Llega una edad en la que uno regresa de las reuniones de amigos con un listado de recomendaciones, ya no de antros ni de piano bares, sino de series para pasar las tardes. El pasado fin de semana, buscando en la red una de ellas, di con un twitt que me llevó a otra: Adolescencia, una joya, recién estrenada.
Comencé a verla sin saber que no me levantaría del filo del sillón sino cuatro horas más tarde, sintiéndome apaleada, con un hueco oscuro en el alma. Tampoco sabía que en unos cuantos días todo el mundo tendría necesidad de comentarla y recomendarla.
No hablaré de la genialidad de que cada uno de los cuatro capítulos esté grabado en una sola toma, sin cortes ni ediciones, sino de corrido; plano secuencia, se llama. Es decir, 50 minutos de actuaciones sobresalientes sin equivocaciones. No es eso lo más relevante, pero impacta.

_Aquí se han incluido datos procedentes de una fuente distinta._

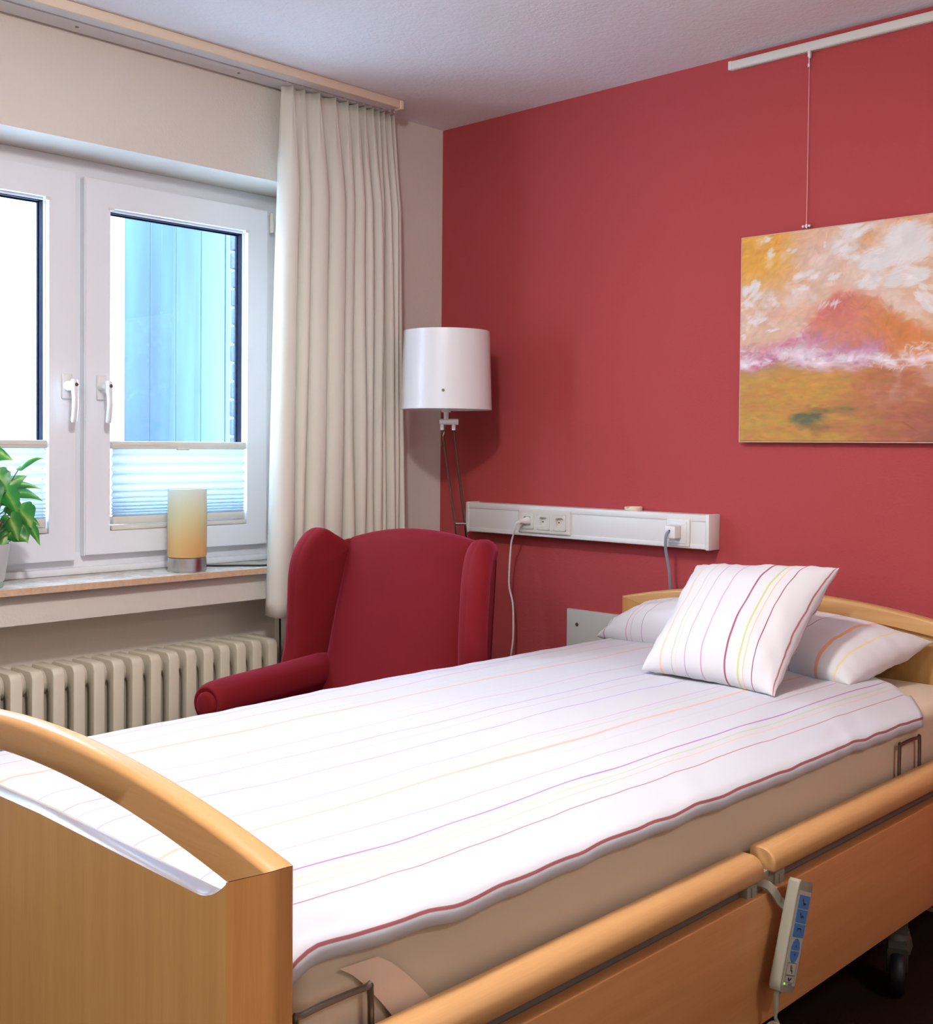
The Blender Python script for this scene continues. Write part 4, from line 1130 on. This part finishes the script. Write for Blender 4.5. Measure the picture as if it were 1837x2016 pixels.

Viendo las situaciones de adolescentes actuales que muestra la serie recordé mis años de secundaria, cuando como por arte de magia apareció en una mesita de la casa un libro titulado Todo lo que el adolescente quiere saber sobre sexualidad. Aún lo recuerdo con su portada color naranja. El librito y Miss Judith, una psicóloga que impartía la clase de Desarrollo Humano en la escuela,fueron mis principales fuentes de conocimiento en la materia. En aquellos tiempos, de vez en cuando corría el escandaloso rumor de que entre los niños del salón rolaba un ejemplar de la revista Playboy. No mucho más.
Así fueron nuestros años maravillosos, tan lejanos a la generación de hoy, que aprendió a arrastrar su pequeño dedo índice sobre una pantalla antes siquiera de saber hablar; que pronto aprendió a sortear los controlesparentales en computadoras, teléfonos celulares y redes sociales, herramientas que los padres les facilitamos para que sean felices y se mantengan comunicados, y porque más pronto que tarde nos resulta prácticamente imposible negarles eso que consideran casi como el aire de indispensable.
En la serie, una terapeuta cuestiona al niño protagonista: ¿Por qué tienes una cuenta de Instagram? “¡Cómo por qué, pues… porque la necesitas!”, responde él, desconcertadoante una pregunta que le parece absurda.
Es ahí, en la red, donde los hijos viven de tiempo completo, atrapados en una realidad que nos es ajena, donde los algoritmos y los intereses de captura de audiencia y futuros consumidores sustituyen a libritos, profesores y, en buena medida, a papás, entre códigos secretos que no imaginamos pero que los definen, catalogan y encasillan, ya en el Olimpo o en el mismo infierno, bajo la eterna premisa escolar de que para ascender en la escala de popularidad es preciso encontrar a quién humillar. Por ejemplo, quién nos iba a decir que un inocente emoji con forma de taza de café se utiliza como una forma de burlarse de la frustración que viven los “incels”, siglas de “involuntariamente célibes”, una comunidad que existe en la subcultura virtual y que puede resultar una tortura insoportable para un niño de trece años, por mucho que sea tierno y amado. Saber que no sabemos nada de eso ya es un avance. Tal vez.
¿Dónde están los papás? Esta pregunta retórica y en ocasiones soberbia suele repetirse tras una tragedia. Sugiere que estaban ausentes; pero no necesariamente es así. Quizá estaban en la habitación de al lado, confiados de que el aislamiento, los cambios de carácter, la rebeldía y los arrebatos son cosas propias de chamacos, sin alcanzar a ver que los adolescentes hoy son víctimas de una realidad brutalmente violenta y tóxica frente a la que nadie es inmune.
Ciberbullying, ansiedad digital, masculinidad, salud mental y respeto a la autoridad, son algunos de los temas de esta miniserie británica que cimbrará y llevará a reflexionar a cualquiera, sobre todo a los papás. Y a consternarse y a preocuparse; es lo bueno. Cruda y brutal por real.